TASK DESCRIPTION. Repeat all of the material exactly as given.

INFORMATION SHOWN.
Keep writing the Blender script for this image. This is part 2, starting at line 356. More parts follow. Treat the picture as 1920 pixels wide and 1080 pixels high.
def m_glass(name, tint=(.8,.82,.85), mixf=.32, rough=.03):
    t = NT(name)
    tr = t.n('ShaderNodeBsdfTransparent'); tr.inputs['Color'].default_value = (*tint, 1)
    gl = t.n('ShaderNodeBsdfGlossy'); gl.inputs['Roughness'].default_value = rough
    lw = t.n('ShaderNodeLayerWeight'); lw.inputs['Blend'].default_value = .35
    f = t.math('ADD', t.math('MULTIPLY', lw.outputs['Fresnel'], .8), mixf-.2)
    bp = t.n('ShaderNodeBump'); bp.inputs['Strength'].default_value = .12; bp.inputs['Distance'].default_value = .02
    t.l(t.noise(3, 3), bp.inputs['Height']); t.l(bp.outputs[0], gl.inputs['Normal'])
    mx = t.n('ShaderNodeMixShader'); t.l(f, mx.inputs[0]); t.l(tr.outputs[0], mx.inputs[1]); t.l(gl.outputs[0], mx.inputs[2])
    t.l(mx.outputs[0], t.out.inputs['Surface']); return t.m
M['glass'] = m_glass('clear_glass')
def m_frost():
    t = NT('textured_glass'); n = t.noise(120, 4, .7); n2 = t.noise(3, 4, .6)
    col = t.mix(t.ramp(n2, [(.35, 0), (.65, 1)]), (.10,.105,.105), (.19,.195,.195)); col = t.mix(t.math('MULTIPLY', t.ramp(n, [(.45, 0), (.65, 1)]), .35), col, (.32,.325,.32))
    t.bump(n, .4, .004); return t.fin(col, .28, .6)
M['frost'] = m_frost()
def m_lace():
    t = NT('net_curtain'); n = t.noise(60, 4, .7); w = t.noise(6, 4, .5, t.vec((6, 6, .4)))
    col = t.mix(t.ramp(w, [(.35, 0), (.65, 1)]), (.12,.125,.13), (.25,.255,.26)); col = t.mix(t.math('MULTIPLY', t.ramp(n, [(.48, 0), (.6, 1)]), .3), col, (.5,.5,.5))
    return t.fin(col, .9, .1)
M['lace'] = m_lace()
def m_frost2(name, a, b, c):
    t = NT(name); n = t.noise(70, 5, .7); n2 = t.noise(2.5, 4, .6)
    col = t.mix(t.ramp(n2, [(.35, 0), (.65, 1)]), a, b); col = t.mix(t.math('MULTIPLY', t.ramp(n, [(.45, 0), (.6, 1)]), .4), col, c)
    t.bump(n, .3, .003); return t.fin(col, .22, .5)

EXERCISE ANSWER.
Keep writing the Blender script for this image. This is part 2, starting at line 356. More parts follow. Treat the picture as 1920 pixels wide and 1080 pixels high.
def m_glass(name, tint=(.8,.82,.85), mixf=.32, rough=.03):
    t = NT(name)
    tr = t.n('ShaderNodeBsdfTransparent'); tr.inputs['Color'].default_value = (*tint, 1)
    gl = t.n('ShaderNodeBsdfGlossy'); gl.inputs['Roughness'].default_value = rough
    lw = t.n('ShaderNodeLayerWeight'); lw.inputs['Blend'].default_value = .35
    f = t.math('ADD', t.math('MULTIPLY', lw.outputs['Fresnel'], .8), mixf-.2)
    bp = t.n('ShaderNodeBump'); bp.inputs['Strength'].default_value = .12; bp.inputs['Distance'].default_value = .02
    t.l(t.noise(3, 3), bp.inputs['Height']); t.l(bp.outputs[0], gl.inputs['Normal'])
    mx = t.n('ShaderNodeMixShader'); t.l(f, mx.inputs[0]); t.l(tr.outputs[0], mx.inputs[1]); t.l(gl.outputs[0], mx.inputs[2])
    t.l(mx.outputs[0], t.out.inputs['Surface']); return t.m
M['glass'] = m_glass('clear_glass')
def m_frost():
    t = NT('textured_glass'); n = t.noise(120, 4, .7); n2 = t.noise(3, 4, .6)
    col = t.mix(t.ramp(n2, [(.35, 0), (.65, 1)]), (.10,.105,.105), (.19,.195,.195)); col = t.mix(t.math('MULTIPLY', t.ramp(n, [(.45, 0), (.65, 1)]), .35), col, (.32,.325,.32))
    t.bump(n, .4, .004); return t.fin(col, .28, .6)
M['frost'] = m_frost()
def m_lace():
    t = NT('net_curtain'); n = t.noise(60, 4, .7); w = t.noise(6, 4, .5, t.vec((6, 6, .4)))
    col = t.mix(t.ramp(w, [(.35, 0), (.65, 1)]), (.12,.125,.13), (.25,.255,.26)); col = t.mix(t.math('MULTIPLY', t.ramp(n, [(.48, 0), (.6, 1)]), .3), col, (.5,.5,.5))
    return t.fin(col, .9, .1)
M['lace'] = m_lace()
def m_frost2(name, a, b, c):
    t = NT(name); n = t.noise(70, 5, .7); n2 = t.noise(2.5, 4, .6)
    col = t.mix(t.ramp(n2, [(.35, 0), (.65, 1)]), a, b); col = t.mix(t.math('MULTIPLY', t.ramp(n, [(.45, 0), (.6, 1)]), .4), col, c)
    t.bump(n, .3, .003); return t.fin(col, .22, .5)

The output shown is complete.